WASHINGTON -- New documents reveal that a high-ranking official in the administration of New Jersey Gov. Chris Christie (R) knew that Fort Lee, N.J., had issues with traffic congestion around the George Washington Bridge, long before he authorized a seemingly unnecessary study that closed down lanes to the bridge and made traffic even worse.

Fort Lee is an essential access point to New York City, serving as the gateway to the George Washington Bridge, which is the busiest bridge in the United States. In November 2010, Fort Lee Mayor Mark Sokolich (D) wrote to Bill Baroni, deputy director of the Port Authority of New York and Jersey, and complained of traffic problems in the borough. The letter was obtained by The Record in a public records request.

"On approximately 20 occasions in the last forty days, our Borough has been completely gridlocked," wrote Sokolich to Baroni, who was Christie's top official at the Port Authority. "Traveling from the south to the north end of our Borough takes upwards of one hour. Our safety vehicles are unable to traverse our own thoroughfares to attend to emergencies which place our residents in harms way."

Despite these concerns, on Sept. 9, 2013, Sokolich woke up to find that two of the three local access lanes to the George Washington Bridge had been closed, causing dangerous traffic jams in the borough on the first day of school. Neither he nor Port Authority Executive Director Patrick Foye -- who was appointed by New York Gov. Andrew Cuomo (D) -- were given any advance warning.

The closures were ordered by David Wildstein, then the director of interstate capital projects and an ally of Christie's. They came just weeks after Sokolich refused to endorse Christie's reelection bid. On Sept. 12, Sokolich said he believed the closures were "punitive," although he later backed off that accusation.

Baroni has stated that the closures were part of a traffic study, implying that Fort Lee may not need three access lanes.

"Every one of you, every one of you on this committee has people in your communities who sit in longer traffic every day because of the special lanes for Fort Lee," Baroni said in November.

But he acknowledged that no one ever sought approval for the study, which, without an alternative route, was guaranteed to create traffic congestion.

According to The Record, a bridge official said Wildstein also specifically instructed him to keep the lane closures secret from Fort Lee officials. And records indicate, according to the paper, "that traffic engineers predicted it would lead to 600-vehicle back-ups during the morning rush hour that would not subside until noon."

Wildstein and Baroni have since resigned and hired attorneys to represent them.

In a Dec. 17 press conference on the controversy, Christie stood by Baroni's explanation for the closures, saying that while his appointees did not go through the proper channels for the closures, there was no malicious or political intent in what they did.
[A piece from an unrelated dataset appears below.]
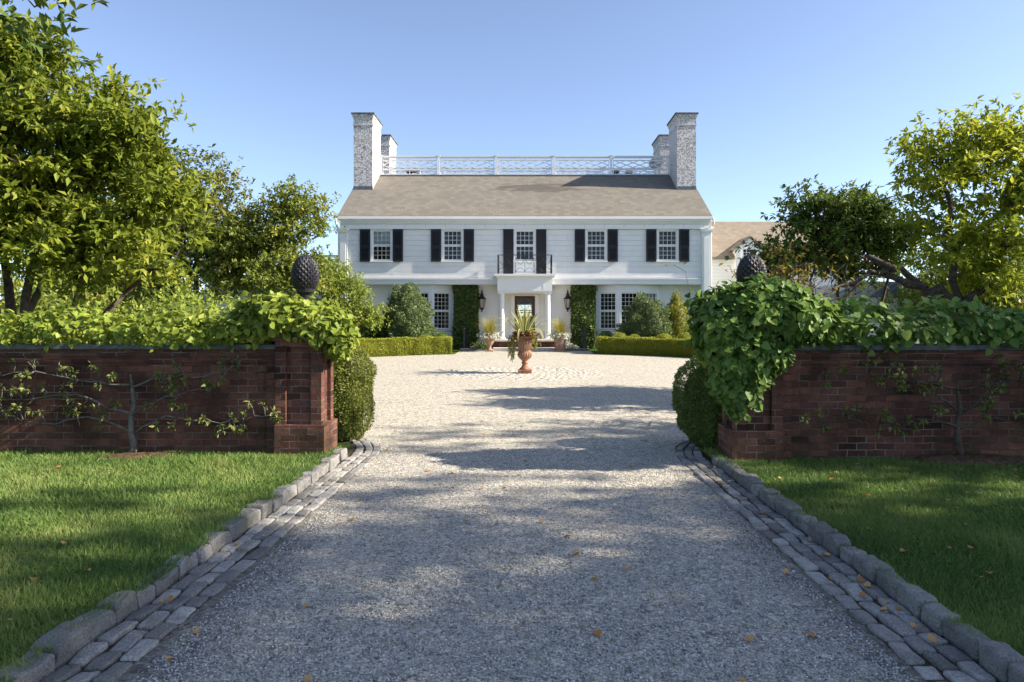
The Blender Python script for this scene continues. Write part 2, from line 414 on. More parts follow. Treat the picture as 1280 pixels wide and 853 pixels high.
def leaves(name, P, T, Nn, L, Wd, shape, mat, parent=None, loc=None, rnd=None, stuff=False):
    n = len(P)
    if rnd is None: rnd = np.clip(rng.normal(.45, .22, n), 0, 1)
    V, F, r = leaf_arrays(P, T, Nn, L, Wd, shape, rnd)
    return mesh_np(name, V, F, mat, parent, loc, r)

def nz(P, s, seed=0):
    return np.array([noise.noise(Vector((p[0]*s+seed, p[1]*s, p[2]*s))) for p in P])

def grow(trunks, tips, r_tip=.006, seg=.35, power=2.3, wobble=.10):
    """skeleton: trunk polylines + a limb to every tip; returns nodes, parents, radii"""
    pos = []; par = []; rmin = []
    for tr in trunks:
        prev = tr.get('from', -1)
        for qi, p in enumerate(tr['pts']):
            r_ = tr.get('r', (0, 0)); rmin.append(r_[0]+(r_[1]-r_[0])*qi/max(1, len(tr['pts'])-1)); pos.append(np.array(p, float)); par.append(prev); prev = len(pos)-1
    P = np.zeros((20000, 3)); n = len(pos); P[:n] = pos
    d0 = np.array([np.min(np.linalg.norm(P[:n]-t, axis=1)) for t in tips])
    for ti in np.argsort(d0):
        t = tips[ti]; D = P[:n]-t
        cost = np.linalg.norm(D, axis=1) + .9*np.maximum(D[:, 2], 0)
        j = int(np.argmin(cost)); a = P[j].copy(); dist = np.linalg.norm(t-a)
        m = max(1, int(dist/seg)); prev = j
        perp = rng.normal(0, wobble, 3)*dist
        for k in range(1, m+1):
            f = k/m
            q = a + (t-a)*f + perp*math.sin(math.pi*f)*.7 + np.array((0, 0, .14*dist*math.sin(math.pi*f))) + (rng.normal(0, .025, 3) if k < m else 0)
            P[n] = q; par.append(prev); prev = n; n += 1
            if n >= 19990: break
        if n >= 19990: break
    P = P[:n]; par = np.array(par)
    acc = np.zeros(n); kids = np.zeros(n, int)
    for i in range(n-1, 0, -1):
        if acc[i] == 0: acc[i] = r_tip**power
        if par[i] >= 0 and par[i] < i: acc[par[i]] += acc[i]
    rad = np.maximum(acc, r_tip**power)**(1/power); rad[:len(rmin)] = np.maximum(rad[:len(rmin)], rmin)
    return P, par, rad

def wood(name, P, par, rad, mat, parent, sides=6, rmax=.22, scale=1.0, extra=None):
    i = np.where(par >= 0)[0]; a = P[par[i]]; b = P[i]
    ra = np.minimum(rad[i]*1.08, rmax)*scale; rb = np.minimum(rad[i], rmax)*scale
    ra = np.minimum(np.minimum(rad[par[i]], rmax)*scale, ra*1.25)
    t = unit(b-a); h = np.where(np.abs(t[:, 2:3]) > .9, np.array([[1., 0, 0]]), np.array([[0, 0, 1.]]))
    u = unit(np.cross(t, h)); w = np.cross(t, u)
    ang = np.arange(sides)*2*math.pi/sides
    ring = u[:, None, :]*np.cos(ang)[None, :, None] + w[:, None, :]*np.sin(ang)[None, :, None]
    ext = t*np.minimum(rb, .05)[:, None]*.5
    A = (a-ext)[:, None, :] + ring*ra[:, None, None]; B = (b+ext)[:, None, :] + ring*rb[:, None, None]
    V = np.concatenate([A, B], axis=1).reshape(-1, 3)
    k = np.arange(sides); k2 = (k+1) % sides
    F0 = np.stack([k, k2, k2+sides, k+sides], axis=1)
    F = (F0[None] + (np.arange(len(i))*2*sides)[:, None, None]).reshape(-1, 4)
    return mesh_np(name, V, F, mat, parent, smooth=True)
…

Still, the controversy has continued to dog Christie, who is considered a possible 2016 presidential contender. Sen. John "Jay" Rockefeller (D-W.Va.), chairman of the Committee on Commerce, Science and Transportation, has asked the Transportation Department to review what happened in Fort Lee.

"While this type of decision tends to be local in nature, I am concerned about the larger federal implications of what appears to be political appointees abusing their power to hamper interstate commerce and safety without public notice," wrote Rockefeller in his letter to Transportation Secretary Anthony Foxx.

The inspector general of the Port Authority is also investigating the closures, and several state legislators continue to look into the matter.

Last week, Christie said the controversy was "not that big a deal" even though reporters were "obsessed" with it.